El evangelio de la Vigilia de Pentecostés tiene lugar el día más solemne de la fiesta de las Chozas. En ella, se actualizaba litúrgicamente el éxodo. En el camino desde Egipto hasta la tierra prometida, Dios había dado de comer con el maná al pueblo escogido; Jesús, en el capítulo anterior del evangelio de S. Juan, se ha presentado como el pan vivo bajado del cielo. En el desierto, el pueblo también bebió del agua que manaba de la roca. En esta fiesta, hay dos signos importantes, uno es el agua, el otro la luz. En el siguiente capítulo, Jesús va a decir que Él es la luz. Pero Él no es el agua.
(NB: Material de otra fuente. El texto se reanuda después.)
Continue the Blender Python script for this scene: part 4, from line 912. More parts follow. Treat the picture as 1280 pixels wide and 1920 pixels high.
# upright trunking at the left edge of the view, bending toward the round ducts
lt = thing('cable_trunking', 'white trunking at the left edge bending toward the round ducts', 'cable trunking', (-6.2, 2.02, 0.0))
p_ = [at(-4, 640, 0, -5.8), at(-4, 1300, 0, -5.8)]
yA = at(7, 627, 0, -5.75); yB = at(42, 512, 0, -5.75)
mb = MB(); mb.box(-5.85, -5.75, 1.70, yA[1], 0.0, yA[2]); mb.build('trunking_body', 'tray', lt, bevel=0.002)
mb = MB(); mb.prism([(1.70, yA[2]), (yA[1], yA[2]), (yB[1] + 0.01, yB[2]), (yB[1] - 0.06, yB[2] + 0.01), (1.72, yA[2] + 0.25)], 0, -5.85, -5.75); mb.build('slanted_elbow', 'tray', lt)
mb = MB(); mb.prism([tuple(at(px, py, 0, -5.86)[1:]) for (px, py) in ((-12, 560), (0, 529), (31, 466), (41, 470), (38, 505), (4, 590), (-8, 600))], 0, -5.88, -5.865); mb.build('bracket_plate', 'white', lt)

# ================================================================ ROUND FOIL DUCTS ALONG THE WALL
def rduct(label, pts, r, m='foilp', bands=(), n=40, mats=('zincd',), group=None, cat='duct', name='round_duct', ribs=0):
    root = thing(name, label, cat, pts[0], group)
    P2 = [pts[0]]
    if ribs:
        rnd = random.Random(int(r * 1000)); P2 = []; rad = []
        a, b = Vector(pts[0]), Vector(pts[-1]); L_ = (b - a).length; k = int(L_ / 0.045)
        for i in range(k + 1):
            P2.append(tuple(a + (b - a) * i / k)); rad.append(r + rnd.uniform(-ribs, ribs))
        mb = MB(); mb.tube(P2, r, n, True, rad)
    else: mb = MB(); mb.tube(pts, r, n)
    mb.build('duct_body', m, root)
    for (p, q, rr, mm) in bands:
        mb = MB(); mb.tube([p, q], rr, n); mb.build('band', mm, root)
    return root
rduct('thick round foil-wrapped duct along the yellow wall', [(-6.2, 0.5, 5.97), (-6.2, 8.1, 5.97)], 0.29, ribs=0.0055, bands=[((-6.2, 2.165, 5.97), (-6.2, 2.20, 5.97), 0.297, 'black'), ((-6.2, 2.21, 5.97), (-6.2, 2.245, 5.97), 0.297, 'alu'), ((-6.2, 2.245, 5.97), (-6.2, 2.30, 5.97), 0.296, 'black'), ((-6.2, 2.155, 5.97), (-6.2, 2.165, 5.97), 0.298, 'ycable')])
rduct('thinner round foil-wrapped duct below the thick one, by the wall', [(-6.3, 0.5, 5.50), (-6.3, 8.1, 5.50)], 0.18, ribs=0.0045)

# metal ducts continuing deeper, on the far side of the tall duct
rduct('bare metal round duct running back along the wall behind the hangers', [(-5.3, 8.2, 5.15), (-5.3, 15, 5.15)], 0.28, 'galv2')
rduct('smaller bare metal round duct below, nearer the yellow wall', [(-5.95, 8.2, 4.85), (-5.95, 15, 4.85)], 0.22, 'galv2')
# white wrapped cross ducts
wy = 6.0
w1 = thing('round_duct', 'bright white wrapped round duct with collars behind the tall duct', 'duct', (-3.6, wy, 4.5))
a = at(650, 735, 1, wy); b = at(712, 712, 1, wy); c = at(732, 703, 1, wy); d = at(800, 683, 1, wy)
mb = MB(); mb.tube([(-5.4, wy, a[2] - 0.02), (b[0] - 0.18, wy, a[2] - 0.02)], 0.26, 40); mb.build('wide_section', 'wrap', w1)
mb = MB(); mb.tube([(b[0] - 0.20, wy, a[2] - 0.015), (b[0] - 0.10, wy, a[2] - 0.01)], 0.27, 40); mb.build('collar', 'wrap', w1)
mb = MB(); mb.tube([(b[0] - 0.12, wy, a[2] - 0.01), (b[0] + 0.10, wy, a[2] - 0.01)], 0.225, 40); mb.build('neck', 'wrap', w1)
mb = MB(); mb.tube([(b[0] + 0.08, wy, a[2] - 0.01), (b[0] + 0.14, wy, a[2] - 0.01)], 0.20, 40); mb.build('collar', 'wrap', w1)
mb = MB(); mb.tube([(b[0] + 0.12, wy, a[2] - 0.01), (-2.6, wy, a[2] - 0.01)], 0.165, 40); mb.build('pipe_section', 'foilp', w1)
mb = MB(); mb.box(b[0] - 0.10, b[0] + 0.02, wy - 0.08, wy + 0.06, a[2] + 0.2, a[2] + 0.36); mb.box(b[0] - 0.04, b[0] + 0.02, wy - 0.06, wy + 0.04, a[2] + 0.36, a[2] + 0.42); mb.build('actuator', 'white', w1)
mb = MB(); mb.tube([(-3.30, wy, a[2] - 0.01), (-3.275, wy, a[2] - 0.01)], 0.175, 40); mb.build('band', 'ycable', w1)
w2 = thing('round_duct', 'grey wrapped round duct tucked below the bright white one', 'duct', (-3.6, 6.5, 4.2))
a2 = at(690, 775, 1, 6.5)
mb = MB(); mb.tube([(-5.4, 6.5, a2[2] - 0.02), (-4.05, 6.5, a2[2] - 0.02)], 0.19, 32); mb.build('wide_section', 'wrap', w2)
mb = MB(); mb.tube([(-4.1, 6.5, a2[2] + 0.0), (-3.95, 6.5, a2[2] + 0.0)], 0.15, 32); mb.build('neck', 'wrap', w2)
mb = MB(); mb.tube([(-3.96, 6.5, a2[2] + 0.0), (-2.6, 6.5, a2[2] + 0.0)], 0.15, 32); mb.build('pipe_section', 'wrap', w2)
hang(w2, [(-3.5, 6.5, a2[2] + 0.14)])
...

El último día, el más solemne de las fiestas, Jesús en pie gritaba: "El que tenga sed, que venga a mí y beba quien crea en mí". Como dice la Escritura, de sus entrañas manarán torrentes de agua viva (Jn 7,37s).
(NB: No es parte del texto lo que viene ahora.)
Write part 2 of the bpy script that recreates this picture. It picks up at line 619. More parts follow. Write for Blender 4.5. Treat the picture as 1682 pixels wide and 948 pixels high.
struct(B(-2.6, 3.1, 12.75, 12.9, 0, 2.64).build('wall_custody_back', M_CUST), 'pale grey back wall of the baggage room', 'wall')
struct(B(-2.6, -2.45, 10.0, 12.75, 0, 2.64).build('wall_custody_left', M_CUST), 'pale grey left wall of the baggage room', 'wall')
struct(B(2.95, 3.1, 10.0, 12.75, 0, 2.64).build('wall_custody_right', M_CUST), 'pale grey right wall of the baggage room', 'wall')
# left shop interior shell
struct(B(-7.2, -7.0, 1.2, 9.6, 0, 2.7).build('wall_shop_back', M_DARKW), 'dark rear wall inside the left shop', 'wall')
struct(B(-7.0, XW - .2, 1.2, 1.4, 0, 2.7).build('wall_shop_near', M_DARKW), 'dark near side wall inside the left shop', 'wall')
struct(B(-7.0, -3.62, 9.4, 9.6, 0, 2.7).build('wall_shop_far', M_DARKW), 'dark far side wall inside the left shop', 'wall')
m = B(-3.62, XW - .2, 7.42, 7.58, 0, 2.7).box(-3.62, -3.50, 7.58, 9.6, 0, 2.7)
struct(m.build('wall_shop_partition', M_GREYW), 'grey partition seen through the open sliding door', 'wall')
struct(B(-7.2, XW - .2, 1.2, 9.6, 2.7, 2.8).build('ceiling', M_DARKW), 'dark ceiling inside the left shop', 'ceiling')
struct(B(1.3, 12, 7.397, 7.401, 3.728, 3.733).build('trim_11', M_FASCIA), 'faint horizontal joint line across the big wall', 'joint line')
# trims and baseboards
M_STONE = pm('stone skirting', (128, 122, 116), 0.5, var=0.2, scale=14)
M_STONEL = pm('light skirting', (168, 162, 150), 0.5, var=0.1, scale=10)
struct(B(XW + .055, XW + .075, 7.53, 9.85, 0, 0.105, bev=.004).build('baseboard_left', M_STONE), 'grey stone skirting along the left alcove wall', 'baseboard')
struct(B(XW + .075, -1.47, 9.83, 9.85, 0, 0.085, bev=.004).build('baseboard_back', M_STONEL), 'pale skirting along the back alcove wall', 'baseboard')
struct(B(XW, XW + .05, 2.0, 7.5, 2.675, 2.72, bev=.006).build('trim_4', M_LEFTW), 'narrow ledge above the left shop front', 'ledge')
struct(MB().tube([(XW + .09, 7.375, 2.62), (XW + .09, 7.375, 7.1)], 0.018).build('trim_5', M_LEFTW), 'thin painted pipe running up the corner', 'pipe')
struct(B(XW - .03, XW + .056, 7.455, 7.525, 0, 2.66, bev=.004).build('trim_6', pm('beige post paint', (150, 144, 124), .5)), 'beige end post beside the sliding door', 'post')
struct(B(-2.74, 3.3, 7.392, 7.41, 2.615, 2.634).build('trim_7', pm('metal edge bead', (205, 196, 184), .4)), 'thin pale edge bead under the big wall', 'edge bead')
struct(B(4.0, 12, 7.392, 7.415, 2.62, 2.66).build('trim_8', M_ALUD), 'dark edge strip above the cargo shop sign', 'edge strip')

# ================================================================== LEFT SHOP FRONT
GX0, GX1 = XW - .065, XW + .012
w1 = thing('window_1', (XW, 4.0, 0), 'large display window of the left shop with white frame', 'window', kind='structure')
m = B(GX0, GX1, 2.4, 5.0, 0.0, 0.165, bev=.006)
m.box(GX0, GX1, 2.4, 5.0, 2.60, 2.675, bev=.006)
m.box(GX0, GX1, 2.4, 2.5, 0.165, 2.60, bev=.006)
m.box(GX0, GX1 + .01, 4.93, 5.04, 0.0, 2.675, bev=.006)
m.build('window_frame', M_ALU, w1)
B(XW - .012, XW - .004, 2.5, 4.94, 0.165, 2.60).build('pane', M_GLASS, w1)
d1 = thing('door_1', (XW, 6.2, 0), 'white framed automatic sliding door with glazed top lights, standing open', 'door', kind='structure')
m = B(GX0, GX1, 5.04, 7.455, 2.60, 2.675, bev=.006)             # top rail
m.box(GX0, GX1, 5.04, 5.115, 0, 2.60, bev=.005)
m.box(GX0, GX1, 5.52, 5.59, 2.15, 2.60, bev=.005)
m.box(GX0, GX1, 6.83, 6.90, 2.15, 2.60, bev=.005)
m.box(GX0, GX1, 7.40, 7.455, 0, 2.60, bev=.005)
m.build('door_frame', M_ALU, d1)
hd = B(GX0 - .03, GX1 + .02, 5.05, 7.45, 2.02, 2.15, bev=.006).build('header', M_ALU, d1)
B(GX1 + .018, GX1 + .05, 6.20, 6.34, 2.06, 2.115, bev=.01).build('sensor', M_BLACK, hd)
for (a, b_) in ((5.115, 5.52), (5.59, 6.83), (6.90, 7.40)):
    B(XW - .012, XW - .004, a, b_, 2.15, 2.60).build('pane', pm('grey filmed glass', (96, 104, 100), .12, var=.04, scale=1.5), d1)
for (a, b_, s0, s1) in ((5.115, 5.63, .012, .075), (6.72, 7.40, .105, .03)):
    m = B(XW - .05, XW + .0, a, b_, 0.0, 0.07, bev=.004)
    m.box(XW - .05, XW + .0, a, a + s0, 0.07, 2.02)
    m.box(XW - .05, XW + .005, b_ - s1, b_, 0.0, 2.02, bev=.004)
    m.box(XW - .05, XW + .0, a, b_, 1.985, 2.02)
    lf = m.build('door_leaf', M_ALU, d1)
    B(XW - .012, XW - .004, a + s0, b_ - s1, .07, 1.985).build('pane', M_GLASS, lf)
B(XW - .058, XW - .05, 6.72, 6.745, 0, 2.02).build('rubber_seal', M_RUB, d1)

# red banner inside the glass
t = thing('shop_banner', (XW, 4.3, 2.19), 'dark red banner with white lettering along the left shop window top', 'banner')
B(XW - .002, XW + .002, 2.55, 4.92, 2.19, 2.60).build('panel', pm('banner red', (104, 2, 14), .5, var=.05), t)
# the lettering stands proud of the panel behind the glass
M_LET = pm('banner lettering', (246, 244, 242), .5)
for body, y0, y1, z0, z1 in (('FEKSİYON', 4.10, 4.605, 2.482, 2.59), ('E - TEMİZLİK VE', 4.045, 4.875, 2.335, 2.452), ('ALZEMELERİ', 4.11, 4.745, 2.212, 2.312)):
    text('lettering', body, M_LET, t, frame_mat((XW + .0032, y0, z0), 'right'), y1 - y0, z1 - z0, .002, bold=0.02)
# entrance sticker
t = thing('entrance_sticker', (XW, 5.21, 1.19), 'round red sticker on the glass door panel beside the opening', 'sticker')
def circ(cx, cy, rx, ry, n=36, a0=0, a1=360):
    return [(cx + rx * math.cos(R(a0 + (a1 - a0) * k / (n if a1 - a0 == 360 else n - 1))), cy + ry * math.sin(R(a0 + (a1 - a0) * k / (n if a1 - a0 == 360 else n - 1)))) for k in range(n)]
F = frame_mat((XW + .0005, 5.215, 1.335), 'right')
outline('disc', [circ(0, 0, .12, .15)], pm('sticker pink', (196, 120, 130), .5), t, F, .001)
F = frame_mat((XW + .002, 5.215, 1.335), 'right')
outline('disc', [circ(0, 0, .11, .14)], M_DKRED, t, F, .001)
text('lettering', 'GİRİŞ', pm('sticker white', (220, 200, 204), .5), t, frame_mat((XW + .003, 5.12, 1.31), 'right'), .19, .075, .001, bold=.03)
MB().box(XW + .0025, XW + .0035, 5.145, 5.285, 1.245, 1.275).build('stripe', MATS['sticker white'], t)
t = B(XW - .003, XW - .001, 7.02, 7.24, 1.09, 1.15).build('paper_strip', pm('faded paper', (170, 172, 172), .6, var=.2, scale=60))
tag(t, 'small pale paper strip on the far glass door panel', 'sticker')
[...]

Todos los hombres tenemos sed de divinidad. Unos tratan de acallarla aturdiéndose, intentan no sentirla; otros, en cambio, aunque la sienten, prefieren saciarla con diversos sucedáneos. Por paradójico que parezca, hasta el "cristianismo" puede ser usado como un anestésico o como un sustitutivo. Sin embargo, no podemos prescindir de esa sed. Esa necesidad determina nuestra vida. Nuestra respuesta a ella puede ser muy variada, pero lo que no podemos es eliminar la pregunta de nuestra existencia porque es lo más entrañado del hombre; fuimos creados para la filiación divina y, sin ella, nuestra vida está incompleta, pendiente de sentido y realización. Jesús hace una llamada a quien tenga sed. Desde la necesidad de Él es cómo mejor puedo escucharle, cuanto más sienta esa sed, más profundamente penetrará su llamada. Dios empieza regalándonos la verdad de nuestra menesterosidad, haciéndonosla sentir. En la medida que creemos que podemos solventar la vida desde nosotros mismos, nos imposibilitamos para acoger el don de Dios. Pero cuando sentimos la sed, olemos la humedad y siguiendo su rastro llegamos a la fuente. Su llamada me lleva a Él. Y en Él hay que creer para poder beber. Creer que de Él hablaba el profeta Ezequiel (Ez 47). Jesús es el verdadero templo de Dios y de su costado abierto manan abundantemente las aguas que llevan la vida a lo que estaba muerto.

Decía esto refiriéndose al Espíritu, que habían de recibir los que creyeran en Él (Jn 7,39).